Patent Anti-Bore

— How many of us would have to confess to being of that unfortunate class of persons who never know when to stop ? If we are making a call, we experience no difficulty until it comes to the final act of bringing our social venture gracefully to a close ; and then somehow our resources fail us. We can entertain or be entertained, but lack the firmness or insight to seize that happy moment of departure which to a quicker understanding would have seemed to be providentially pointed out.

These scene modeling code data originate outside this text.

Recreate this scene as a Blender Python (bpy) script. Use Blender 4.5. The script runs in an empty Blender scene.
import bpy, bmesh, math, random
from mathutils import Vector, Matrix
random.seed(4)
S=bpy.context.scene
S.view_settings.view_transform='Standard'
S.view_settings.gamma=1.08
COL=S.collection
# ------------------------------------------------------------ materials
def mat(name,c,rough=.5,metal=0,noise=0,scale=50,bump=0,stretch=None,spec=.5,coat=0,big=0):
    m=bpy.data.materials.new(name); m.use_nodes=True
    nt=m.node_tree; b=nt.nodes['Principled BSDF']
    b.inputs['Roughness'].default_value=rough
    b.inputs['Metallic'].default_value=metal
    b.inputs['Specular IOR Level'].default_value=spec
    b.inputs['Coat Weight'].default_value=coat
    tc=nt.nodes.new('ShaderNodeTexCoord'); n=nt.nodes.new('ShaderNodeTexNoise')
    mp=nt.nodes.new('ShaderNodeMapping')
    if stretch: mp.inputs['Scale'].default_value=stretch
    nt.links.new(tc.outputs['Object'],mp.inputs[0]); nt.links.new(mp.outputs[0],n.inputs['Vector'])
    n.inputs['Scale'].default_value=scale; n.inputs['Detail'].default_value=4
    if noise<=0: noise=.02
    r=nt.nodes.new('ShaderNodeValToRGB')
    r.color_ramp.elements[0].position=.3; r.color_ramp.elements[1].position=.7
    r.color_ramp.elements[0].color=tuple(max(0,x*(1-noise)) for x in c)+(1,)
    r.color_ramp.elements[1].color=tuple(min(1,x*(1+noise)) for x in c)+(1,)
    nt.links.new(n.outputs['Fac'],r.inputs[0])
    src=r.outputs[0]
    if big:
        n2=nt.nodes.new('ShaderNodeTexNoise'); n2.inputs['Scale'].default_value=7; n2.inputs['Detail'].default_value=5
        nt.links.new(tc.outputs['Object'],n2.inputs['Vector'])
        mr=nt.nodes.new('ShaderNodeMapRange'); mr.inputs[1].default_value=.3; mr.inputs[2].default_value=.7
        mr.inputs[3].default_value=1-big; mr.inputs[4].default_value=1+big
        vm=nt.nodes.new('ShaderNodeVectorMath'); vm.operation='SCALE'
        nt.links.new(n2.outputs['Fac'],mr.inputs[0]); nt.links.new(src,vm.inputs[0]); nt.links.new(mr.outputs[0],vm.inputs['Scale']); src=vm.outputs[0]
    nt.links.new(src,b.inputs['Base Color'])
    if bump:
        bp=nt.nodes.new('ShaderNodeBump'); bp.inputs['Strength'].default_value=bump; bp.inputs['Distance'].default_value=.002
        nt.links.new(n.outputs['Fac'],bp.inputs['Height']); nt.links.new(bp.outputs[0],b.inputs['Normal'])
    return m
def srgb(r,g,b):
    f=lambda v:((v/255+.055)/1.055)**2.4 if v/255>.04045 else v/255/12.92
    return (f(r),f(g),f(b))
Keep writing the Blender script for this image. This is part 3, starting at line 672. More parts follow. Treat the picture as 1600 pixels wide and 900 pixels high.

Manifestly all men cannot be of that superior order of beings who, like the sun in Hood’s poem, “ never came an hour too soon,” and who never outstay their limit or overrun their time. Cool, precise individuals as they are, with an aptitude of rising to any demand, how one despairs of ever reaching their unerring sense of just the felicitous moment when another word would be too much, and when their prompt acceptance of this fact leaves in the mind of the hearer a blessed hunger for more ! Somehow, however, this practical result must come within the possibility of all men, and it is to make a suggestion in the line of some expedient to this end that this bit of confession is offered. Why should not inventive genius come to the relief of long-suffering humanity with some device by means of which the most obtuse caller or the speaker most interminable will be forcibly reminded of the rights of others and the general fitness of things ? A small portable indicator would answer the need, especially if it could be carried about the person, and were not observable in its action by others. It should be capable of being timed to suit any occasion when it is required, and by some decisive blow should leave no doubt in the mind of the unhappy delinquent that the hour has arrived when calling grows into a nuisance and talking becomes a bore. One of more than usual power and perhaps susceptible of almost cruel effects might be constructed for the incorrigible cases, the hardened wretches who now habitually abuse social privilege, and make even the services of religion a travesty. These would probably require something stunning to overcome that density of cuticle which ordinarily prevents yawns, sighs, coughs, clickings of watches, and general restlessness of person from making any impression. Let the invention, when, in the fullness of a time much hoped for, it shall come, be called The Patent Anti-Bore Time-Saving Machine, and let not the inventor doubt that he shall receive the unstinted gratitude of the race. It would certainly seem as if there remained no other equal opportunity for distinguished service and lasting glory.